[Una reseña en El Periódico]
Jordi Puntí (Manlleu, 1967) es autor de las recopilaciones Pell d’armadillo (1998) y Animals tristos (2002) [traducción al castellano en Salamandra: Piel de armadillo y Animales tristes], formadas por cuentos minuciosos que se leen sin dificultades y que han recibido críticas elogiosas, han sido traducidos y llevados a la gran pantalla. Hacía años, pues, que se esperaba el paso de este autor a la novela, sobre todo porque había trascendido que estaba escribiendo una obra ambiciosa, que finalmente ha visto la luz. La espera ha merecido la pena porque Maletes perdudes es una combinación armoniosa de imaginación, estructura y lengua. La historia del camionero que tiene cuatro hijos repartidos por Europa incluye aspectos rocambolescos y una intervención del azar que solo un arquitecto atento a los menores detalles, y armado con un lenguaje lleno de naturalidad, podía hacer convincentes.

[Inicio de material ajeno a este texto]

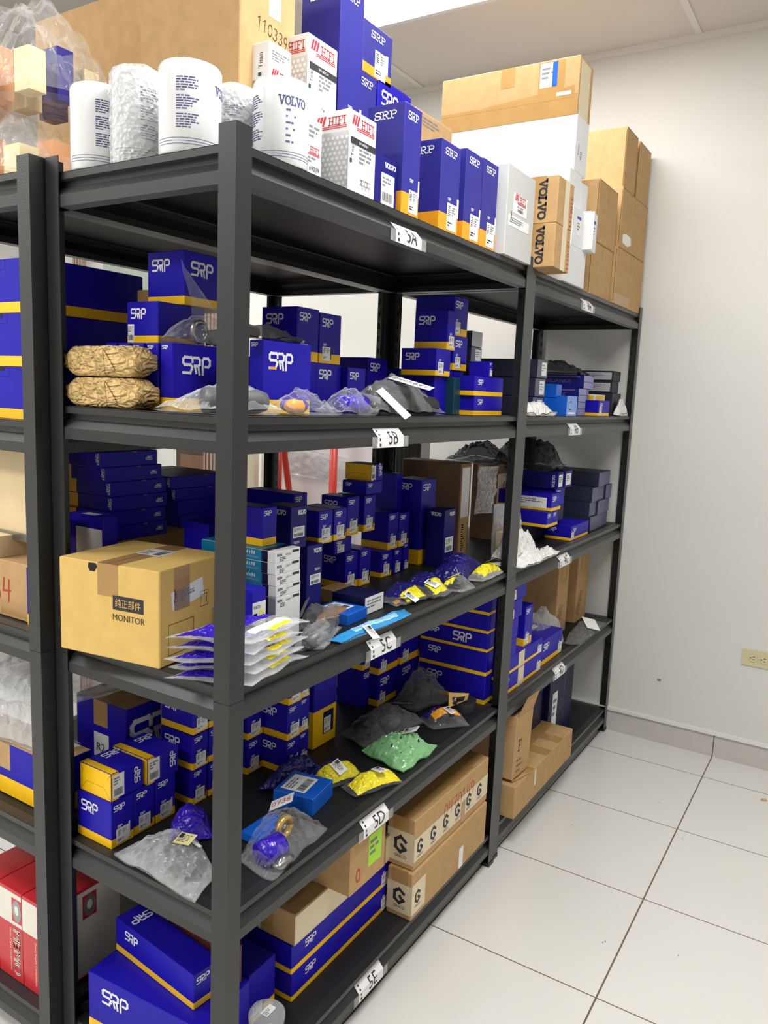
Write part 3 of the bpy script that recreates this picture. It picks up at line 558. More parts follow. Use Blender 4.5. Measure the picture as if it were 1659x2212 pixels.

LOS ESCENARIOS / Del Mayo del 68 al Londres del aborto, del Boccaccio al aeropuerto de El Prat, de la Casa de Caritat al paseo de la Bonanova, el lector se deja llevar en un viaje a través del tiempo y del espacio como en las mejores novelas clásicas –solo que esta es a la vez familiar, introspectiva y de aventuras–. Con un control férreo del engranaje narrativo, Puntí cambia de narrador, avanza y retrocede en el tiempo, anticipa u oculta datos, organiza secuencias, disemina pistas falsas y planifica elipsis para mayor goce de un lector que se deja llevar por el juego dilatorio, ya que enseguida acepta que si el camino es lo bastante atractivo, no hay prisa para llegar al final. Y Puntí ha preparado un camino lleno de cajas de sorpresas, de amistades y de familias que se abren como un acordeón. Con un juego de espejos estilo Ciudadano Kane, revivimos la biografía del protagonista, una mezcla entre Bartleby y Wakefield, seductor pasivo, padre involuntario y solitario de vocación.

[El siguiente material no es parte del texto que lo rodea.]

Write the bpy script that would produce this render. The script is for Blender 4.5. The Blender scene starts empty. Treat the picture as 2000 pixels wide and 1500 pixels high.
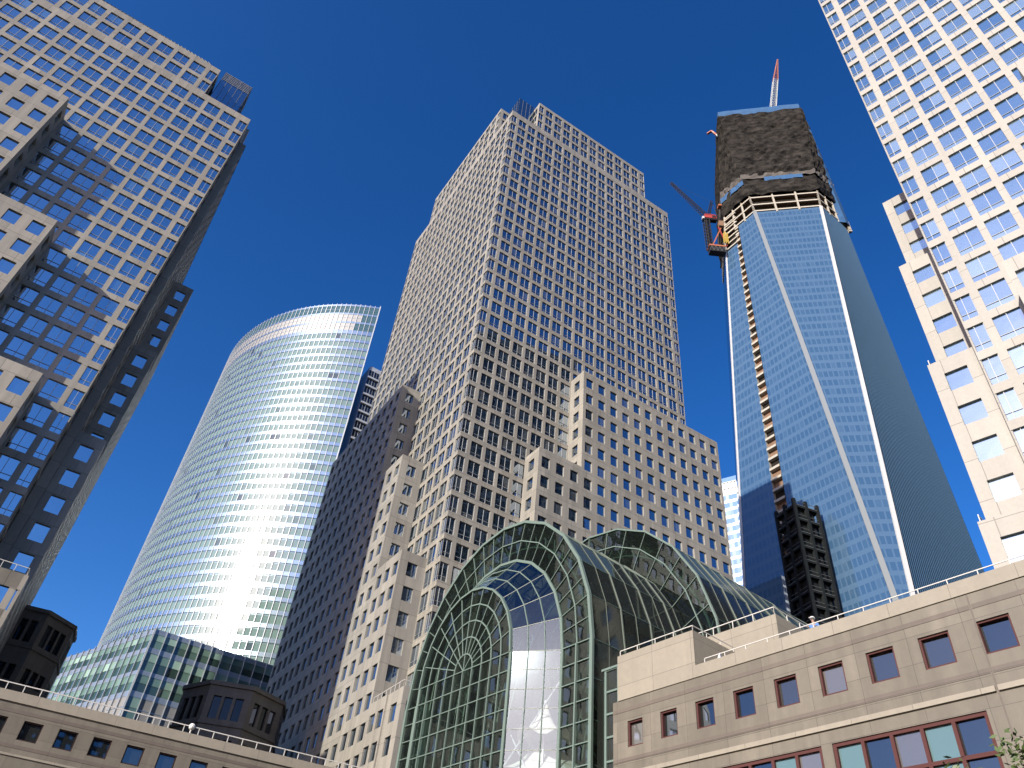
import bpy, math, random
from math import radians, sin, cos, pi, sqrt
from mathutils import Vector, Matrix
random.seed(7)
C = bpy.data.collections.new("place"); bpy.context.scene.collection.children.link(C)
scene = bpy.context.scene
SUN_YAW, SUN_EL = 218.3, 24.0

# ------------------------------------------------------------------ materials
MATS = {}
def new_mat(name):
    m = bpy.data.materials.new(name); m.use_nodes = True
    nt = m.node_tree; nt.nodes.clear()
    out = nt.nodes.new('ShaderNodeOutputMaterial')
    MATS[name] = m
    return m, nt, out
def node(nt, typ, **kw):
    n = nt.nodes.new(typ)
    for k, v in kw.items():
        if k.startswith('_'): setattr(n, k[1:], v)
        else: n.inputs[k.replace('__', ' ')].default_value = v
    return n
def lk(nt, a, ao, b, bi): nt.links.new(a.outputs[ao], b.inputs[bi])
def col(c): return (c[0], c[1], c[2], 1.0)
AL = 0.64      # all surface colours below were picked a stop too light
def dim(c, k=None): return [x*(AL if k is None else k) for x in c]

def principled(name, base, rough=0.5, metal=0.0, ior=1.5, noise=0.0, nscale=1.0, bump=0.0, spec=0.5):
    base = dim(base, AL*(1-metal)+.85*metal)
    m, nt, out = new_mat(name)
    p = node(nt, 'ShaderNodeBsdfPrincipled', Roughness=rough, Metallic=metal, IOR=ior)
    p.inputs['Base Color'].default_value = col(base)
    p.inputs['Specular IOR Level'].default_value = spec
    lk(nt, p, 0, out, 0)
    if noise or bump:
        g = node(nt, 'ShaderNodeNewGeometry')
        nz = node(nt, 'ShaderNodeTexNoise', Scale=nscale, Detail=6.0, Roughness=0.6)
        lk(nt, g, 'Position', nz, 'Vector')
        if noise:
            mx = node(nt, 'ShaderNodeMix', _data_type='RGBA', _blend_type='MIX')
            mx.inputs[6].default_value = col([x*(1-noise) for x in base]); mx.inputs[7].default_value = col([min(1, x*(1+noise)) for x in base])
            lk(nt, nz, 'Fac', mx, 0); nt.links.new(mx.outputs[2], p.inputs['Base Color'])
        if bump:
            b = node(nt, 'ShaderNodeBump', Strength=bump, Distance=0.05); lk(nt, nz, 'Fac', b, 'Height'); lk(nt, b, 0, p, 'Normal')
    return m

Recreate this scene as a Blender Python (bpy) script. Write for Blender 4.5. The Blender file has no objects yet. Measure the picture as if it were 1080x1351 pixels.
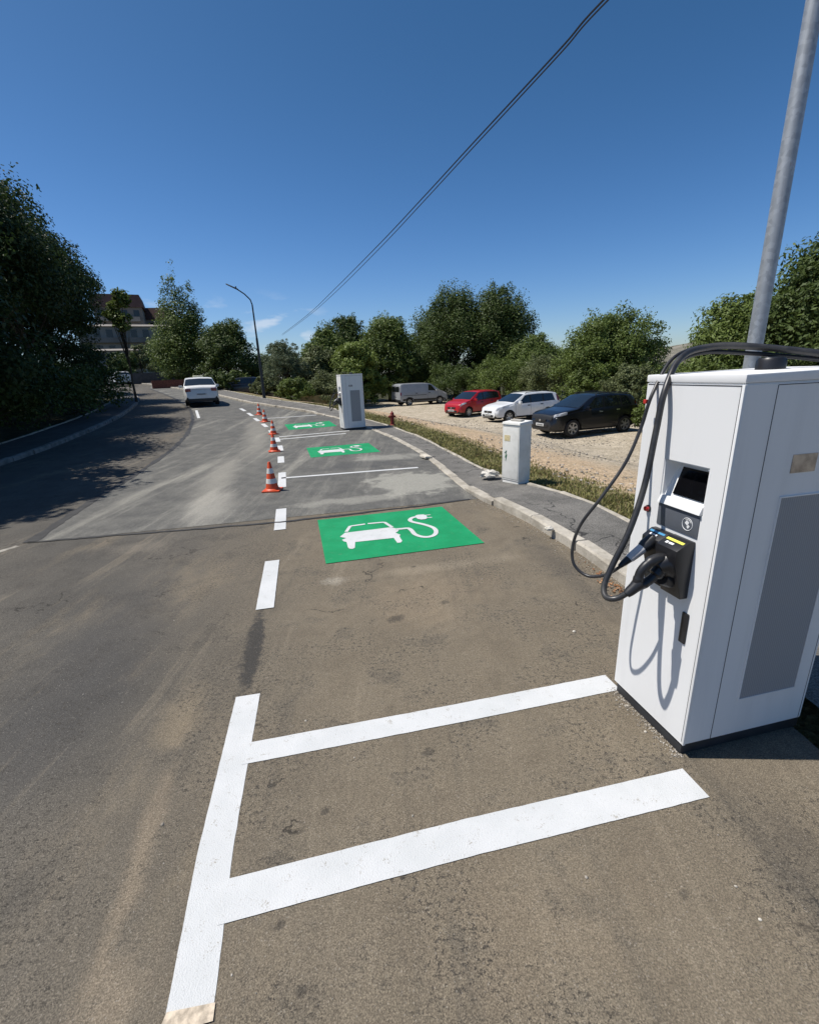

El único defecto que he encontrado en Maletes perdudes es el mismo que le encuentro a la narrativa de Pere Calders: un exceso de bondad indolente. A excepción de algunos personajes unidimensionalmente malvados, el resto son tan tiernos, comunicativos y bien intencionados que la trama tiene que avanzar a copia de accidentes (de tráfico, de aviación). En una época en que ficción y perversión tienden a confundirse, en que las novelas están pobladas por todo tipo de crímenes abominables, Jordi Puntí apuesta por una línea clara personalísima, sin problemas laborales, ni convivenciales, ni sexuales, ni mentales. Incluso la prostitución, el suicidio, el robo o los embarazos no deseados revelan facetas simpáticas. Es su opción y, lejana o próxima, logra que sea verosímil.
«Estas páginas no albergarán gestas ni epopeyas grandilocuentes», leemos en el quinto capítulo. En compensación, nos dejan una serie de escenas memorables: la descripción detallada de una casa de huéspedes barcelonesa de los 50, la imagen congelada de un niño que sale a la calle y chuta una bola del mundo con furia simbólica, el momento en que una señora sale reculando del armario del vecino. Entre el movimiento perpetuo de los transportes de mudanzas, y el gesto petrificado de los animales disecados que presiden la casa donde viven los transportistas, Jordi Puntí nos ha regalado unos centenares de páginas con la mejor prosa del momento.
© Vicenç Pagès Jordà, El Periódico, 17 de febrero del 2010.